ジャン・カルバン(1509年 - 1564年)はフランスの神学者で、当時隆盛を極めた宗教改革において指導的な役割を果たし、カルバン派を創始した人物として知られます。
ピカルディーの中産階級の家に生まれ、フランスの大学で人文学を学んだことで、宗教改革の精神の1つといえる人文主義に目覚めました。その後プロテスタント弾圧が極まるフランスからスイスに逃れ、そこで厳格な聖書主義にもとづく改革を実行、「予定説」を柱とするカルバン派を創始したのです。
カルバン派はフランスやオランダ、スコットランドにも伝わり、カルバン主義者のことはフランスでは「ユグノー」、オランダでは「フーゼン」、スコットランドでは「プレスビテリアン」と呼ばれるようになりました。なお1536年公刊の主著『キリスト教綱要』はプロテスタント史上初の神学的体系として知られます。
ジャン・カルバンの思想は「予定説」と呼ばれる聖書中心主義です。人の救済は信仰によるものではなく、神によってあらかじめ決められており、神から与えられた職業を誠実に全うし、成功することが救いに選ばれた証である・・・とするもの。
わかりやすくいえば「お金儲け」を奨励したのですね。当時のカトリックにおいて金欲や蓄財は悪しきものとされていたため、彼の思想は極めて独自性の強いものでした。
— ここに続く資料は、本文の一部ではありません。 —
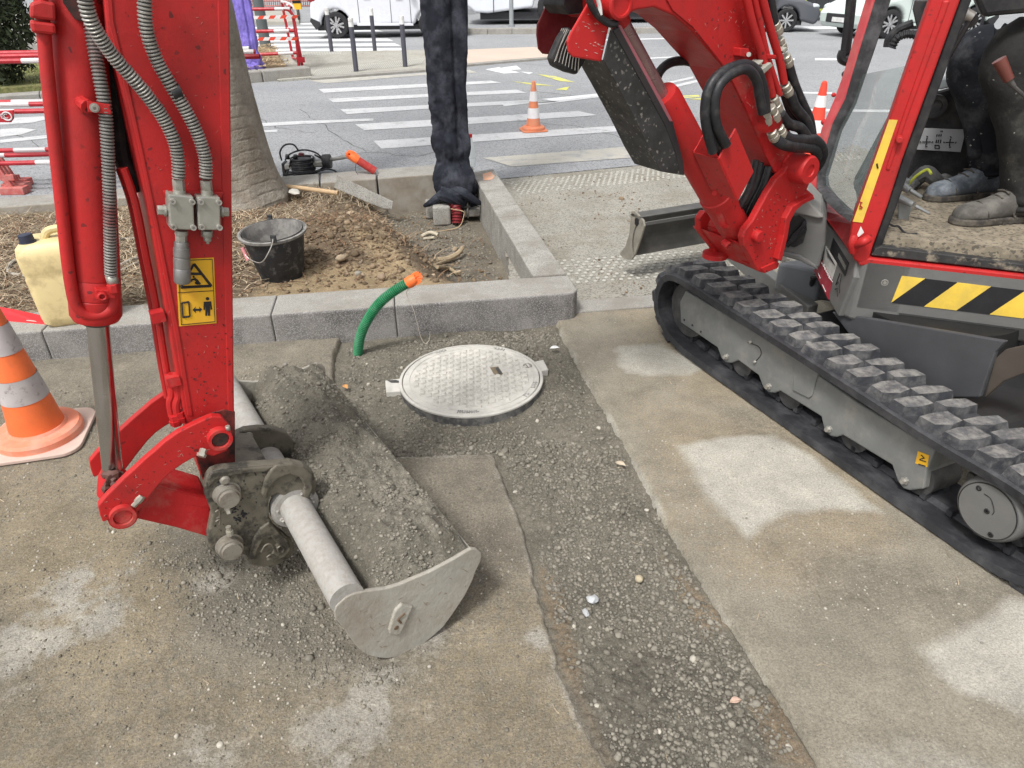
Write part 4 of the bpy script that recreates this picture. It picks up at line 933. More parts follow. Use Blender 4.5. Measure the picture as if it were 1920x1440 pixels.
pb = gb(849, 392); pb.z = G(849, 392, -.03).z; pb = G(849, 380, .03) + Vector((0, .12, 0)); pb.z = .0
wp_ = wrapped_post('wrapped_post', pb, 3.4, .125, JEAN, 'tall post wrapped in dark blue-black cloth standing in the pit', 3, top_w=1.28)
MB().prism([pb + Vector((x, y, -.02)) for x, y in ((-.13, -.10), (.13, -.10), (.13, .16), (-.13, .16))], UP * .02).build('base_plate', DGREY, wp_)
for x, y in ((-.11, -.09), (.11, -.09), (-.11, .1)): MB().cyl(pb + Vector((x, y, -.1)), pb + Vector((x, y, .035)), .008, .008, 8).build('anchor_bolt', STEEL, wp_)
PURP = mat('purple_cloth', (.21, .16, .52), .8, .15, 6, col2=(.11, .08, .33), c2amt=.5, c2s=5, bump=.001, bs=100)
wrapped_post('wrapped_post', G(472, 137, .10) + Vector((0, .15, 0)), 3.6, .13, PURP, 'post wrapped in lilac cloth behind the far red barrier', 12, fold=.8, top_w=1.1)

# concrete blocks and red conduit coil at the post foot
def cblock(px, py, sx, sy, sz, label, rz, zc):
    c = G(px, py, zc); o = MB().box((0, 0, sz / 2), (sx, sy, sz)).build('concrete_block', CONC, bevel=.014); o.location = c; o.rotation_euler = (0, 0, rz); return tag(o, label, 'concrete block', 'concrete blocks at the post foot')
cblock(829, 418, .135, .15, .15, 'front concrete block beside the red coil', .12, -.13)
cblock(812, 405, .11, .16, .12, 'concrete block left behind the front one', .12, -.12)
cblock(886, 402, .17, .15, .06, 'low flat concrete block right of the red coil', .2, -.10)
co = gb(857, 412); rc = thing('red_conduit', 'dark red corrugated conduit with a loose wire under the wrapped post', 'conduit', tuple(co))
RC = G(857, 418, -.11)
MB().tube([RC, RC + Vector((0, .03, .09)), RC + Vector((-.03, .07, .14))], .042, 14, ribs=.022).build('corrugated_pipe', mat('dark_red_conduit', (.16, .014, .018), .5, .2, 20), rc)
MB().tube([RC + Vector((-.04, -.03, .12)), RC + Vector((.05, -.06, .11)), RC + Vector((.06, -.06, .08)), RC + Vector((.02, -.09, .0)), RC + Vector((-.10, -.12, -.02)), RC + Vector((-.25, -.18, -.02))], .003, 6).build('loose_wire', mat('copper_wire', (.45, .33, .2), .5), rc)

# ------------------------------------------------------------------ palm
pc = G(452, 388, .13); pc = pc + Vector((-.215, .30, 0))
pt = thing('palm_tree', 'thick grey palm trunk behind the digger arm in the bed', 'palm tree', tuple(pc))
PALM = mat('palm_bark', (.29, .262, .222), .92, .2, 9, col2=(.21, .172, .13), c2amt=.75, c2s=4, bump=.010, bs=38, spec=.1)
n = 90; rows = 420; H_ = 7.0
A = np.linspace(0, 2 * np.pi, n, endpoint=False); Z = np.concatenate([np.linspace(-.1, 2.2, 340), np.linspace(2.25, H_, 80)])
AA, ZZ = np.meshgrid(A, Z); cx = np.cos(AA); cy2 = np.sin(AA)
R_ = .265 + .15 * np.exp(-np.maximum(ZZ, 0) / .9) + .05 * np.exp(-np.maximum(ZZ, 0) / .12)
zw = ZZ + (fbm(cx + 5, cy2 + ZZ * .3, .9, 7) - .5) * .12
ring = np.abs((zw / .075) % 1 - .5) * 2
R_ = R_ * (1 + .013 * sstep(.88, 1, ring) * -1.0 + (fbm(AA * 3, ZZ * 1.0, .5, 9, 4) - .5) * .05 + (vn(AA * 9, ZZ * .7, .35, 12) - .5) * .02)
V = np.stack([pc.x + cx * R_, pc.y + cy2 * R_, pc.z + ZZ], -1).reshape(-1, 3)
idx = np.arange(n * len(Z)).reshape(len(Z), n); nx_ = np.roll(idx, -1, 1)
rawmesh('trunk', V, np.stack([idx[:-1], nx_[:-1], nx_[1:], idx[1:]], -1).reshape(-1, 4), PALM, pt, True)
cr_ = MB(); rg = random.Random(9)
for k in range(34):
    a = k * 2.4; el = rg.uniform(-.3, 1.1); L = rg.uniform(2.2, 3.0); d = Vector((math.cos(a), math.sin(a), 0)); s_ = Vector((-d.y, d.x, 0)); o_ = pc + UP * H_
    pts = [o_ + d * (L * t * math.cos(el * (1 - t * .3))) + UP * (L * t * math.sin(el) - 1.5 * t * t) for t in [i / 12 for i in range(13)]]
    for i in range(1, 12):
        for sg in (-1, 1):
            q = pts[i]; e_ = q + s_ * sg * .5 * math.sin(math.pi * i / 13) + d * .25 - UP * .12; cr_.add([q, q + d * .05, e_], [(0, 1, 2)])
cr_.build('crown', mat('palm_leaf', (.07, .10, .035), .7, .3, 2), pt)
# ------------------------------------------------------------------ traffic cones
def cone(p, h, label, body, band, base_m, rz=0, bands=((.30, .47), (.62, .82)), base_r=.19, tilt=(0, 0), skirt=None):
    t = thing('traffic_cone', label, 'traffic cone', tuple(p), 0, 'striped traffic cones')
    ax = Vector((tilt[0], tilt[1], 1)).normalized(); r0 = base_r * .66; r1 = .028 * h / .75 + .004
    hb = .06 * h / .75; prof = []; rr_ = lambda u: r0 + (r1 - r0) * u
    sx = Vector((math.cos(rz), math.sin(rz), 0)); sy = Vector((-sx.y, sx.x, 0))
    q = [p + sx * a + sy * c for a, c in rr(0, 0, base_r * 1.16, base_r * 1.16, base_r * .45)]
    MB().prism([v + UP * .006 for v in q], UP * (.018 * h / .75)).build('base_plate', skirt or base_m, t, bevel=.003)
    MB().lathe(p + UP * .02, UP * hb, [(0, base_r * 1.03), (.5, base_r * 1.03), (.75, base_r * .97), (.8, r0 * 1.08), (1, r0 * 1.02)], 40).build('foot', base_m, t)
    segs = [0] + [x for b_ in bands for x in b_] + [1]
    cuts = []; 
    for i in range(len(segs) - 1):
        a, b_ = segs[i], segs[i + 1]; isb = i % 2 == 1
        o = p + UP * hb * .95; L = ax * (h - hb)
        e = .0018 if isb else 0
        MB().lathe(o, L, [(a, rr_(a) + e), (b_, rr_(b_) + e)], 40, caps=(i == len(segs) - 2)).build('reflective_band' if isb else 'cone_section', band if isb else body, t)
    MB().lathe(p + UP * h * .985, UP * .03, [(0, r1), (.6, r1 * .9), (1, r1 * .4)], 20).build('tip', body, t)
    return t
cb_ = G(78, 838, 0) + Vector((-.03, .06, 0))
cone(cb_, .62, 'large dirty orange cone with two grey bands at the left edge', ORG, REFL, mat('pink_worn_foot', (.75, .24, .14), .55, .1, 10, col2=(.62, .36, .28), c2amt=.5, c2s=12), .25, ((.26, .43), (.61, .80)), .150, skirt=mat('pale_base', (.56, .42, .36), .7, .1, 10))
cone(G(1000, 245) + Vector((0, 0, 0)), .50, 'small faded orange cone standing on the road in front of the crossing', ORGD, REFLW, ORGD, .2, ((.22, .45), (.60, .82)), .125)
cone(G(1545, 292) + Vector((-.05, .2, 0)), .62, 'bright red cone with white bands half hidden behind the cab', mat('red_cone', (.75, .07, .04), .5, .1, 10), REFLW, mat('red_cone', (.7, .1, .05)), .2, ((.24, .44), (.64, .82)), .15)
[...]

そして予定説はお金儲けを生業とする多くの商工業者に支持され、財政難に苦しむオランダやフランス、イギリスを中心に広がりをみせ、プロテスタントの理論的柱となっていきます。予定説の拡大とともに自由貿易や産業活動の自由を求める声も高まっていき、近代資本主義社会形成へと繋がっていくのです。